**AVAILABLE DATA:**

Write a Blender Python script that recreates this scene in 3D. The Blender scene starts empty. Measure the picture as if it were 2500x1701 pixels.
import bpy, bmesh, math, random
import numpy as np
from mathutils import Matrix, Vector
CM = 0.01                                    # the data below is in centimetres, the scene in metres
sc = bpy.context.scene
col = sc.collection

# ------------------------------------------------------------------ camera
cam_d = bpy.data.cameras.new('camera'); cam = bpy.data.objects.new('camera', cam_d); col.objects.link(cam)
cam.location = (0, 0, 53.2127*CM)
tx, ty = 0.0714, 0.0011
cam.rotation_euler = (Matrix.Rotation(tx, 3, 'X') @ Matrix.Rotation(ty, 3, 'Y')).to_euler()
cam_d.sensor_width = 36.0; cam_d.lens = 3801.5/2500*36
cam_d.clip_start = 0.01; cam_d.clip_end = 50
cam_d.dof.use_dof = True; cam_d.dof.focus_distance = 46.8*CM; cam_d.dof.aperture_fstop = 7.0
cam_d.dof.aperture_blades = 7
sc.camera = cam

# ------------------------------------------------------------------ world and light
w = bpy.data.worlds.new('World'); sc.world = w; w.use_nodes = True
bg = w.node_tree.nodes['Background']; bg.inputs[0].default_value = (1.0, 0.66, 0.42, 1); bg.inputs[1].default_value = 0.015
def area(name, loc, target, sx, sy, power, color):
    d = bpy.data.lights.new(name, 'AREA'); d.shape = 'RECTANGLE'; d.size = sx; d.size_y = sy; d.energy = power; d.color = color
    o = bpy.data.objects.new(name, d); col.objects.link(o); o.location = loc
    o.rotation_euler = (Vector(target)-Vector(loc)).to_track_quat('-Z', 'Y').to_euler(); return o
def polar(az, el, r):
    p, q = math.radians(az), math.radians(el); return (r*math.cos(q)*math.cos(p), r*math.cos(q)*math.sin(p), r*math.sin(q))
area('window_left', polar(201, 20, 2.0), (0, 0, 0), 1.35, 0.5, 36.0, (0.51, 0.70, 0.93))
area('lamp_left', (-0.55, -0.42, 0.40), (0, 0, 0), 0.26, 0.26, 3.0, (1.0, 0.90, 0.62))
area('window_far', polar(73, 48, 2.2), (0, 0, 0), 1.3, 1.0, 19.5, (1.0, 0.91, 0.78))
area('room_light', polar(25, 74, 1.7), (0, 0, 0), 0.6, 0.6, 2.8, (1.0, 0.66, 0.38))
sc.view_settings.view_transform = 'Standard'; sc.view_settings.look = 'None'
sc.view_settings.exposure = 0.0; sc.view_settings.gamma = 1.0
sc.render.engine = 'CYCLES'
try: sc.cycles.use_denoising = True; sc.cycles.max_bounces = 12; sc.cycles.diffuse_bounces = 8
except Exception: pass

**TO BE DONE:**
From the opening line of the data above through the line that contains "col = sc.collection", please print each line as it stands and only those lines.

**ANSWER FOR THE TASK:**
Write a Blender Python script that recreates this scene in 3D. The Blender scene starts empty. Measure the picture as if it were 2500x1701 pixels.
import bpy, bmesh, math, random
import numpy as np
from mathutils import Matrix, Vector
CM = 0.01                                    # the data below is in centimetres, the scene in metres
sc = bpy.context.scene
col = sc.collection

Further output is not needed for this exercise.